Why should you select a single family of speakers for all five (or six, if you add a subwoofer) channels? In the simplest terms, every speaker's performance is described by a set of specifications, including frequency response (the range of frequencies the speaker can reproduce), efficiency (the amount of sound a speaker generates when fed a given quantity of power), dispersion (the speaker's ability to radiate sound over a broad listening area) and many others. Taken as a whole, these specifications define each speaker as uniquely as a thumbprint. Now, consider a typical action film, where the sound effects travel -- or, in audio jargon, "pan" -- from left to right or front to back. Unless each speaker's specifications complement those of all the others in the system, these pans sound choppy or disjointed, and the illusion becomes unconvincing.
Of course, veteran audiophiles and professional system designers have the ability to blend various speaker brands into a coherent soundspace. For the rest of us, however, any of the four packages described below will deliver the most compelling theater experience this side of your local tenplex.

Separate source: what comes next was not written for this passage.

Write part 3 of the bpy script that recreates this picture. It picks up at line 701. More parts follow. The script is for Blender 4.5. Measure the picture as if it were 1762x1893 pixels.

Boston Acoustics Micro System 9000 II ($1,000) 800-240-7285
Who says you can't coax big sound out of small speakers? An ideal choice when one's home entertainment aspirations are constrained by a small room or budget, Micro System 9000 II excels in situations where full-size speakers simply won't work. Standing less than 7" tall, the front-channel satellites produce a quantity and quality of sound astonishing for such small, inexpensive speakers. The secret lies in Boston's acoustically inert, die-cast aluminum speaker enclosures, which ensure that all of the drivers' energy is converted into sound, rather than performance- and power-robbing cabinet vibration.
Other parts of the system are no less impressive. Tweeters are the same aluminum domes found in Boston's high-end Lynnfield Series, while specially designed 3-1/2" midwoofers augment bass response and facilitate an 89dB efficiency specification, making this system a perfect partner for low-powered receivers. A capable subwoofer and diminutive, wall-mount surround speakers complete the package. The Swiss Army knife of home-theater systems.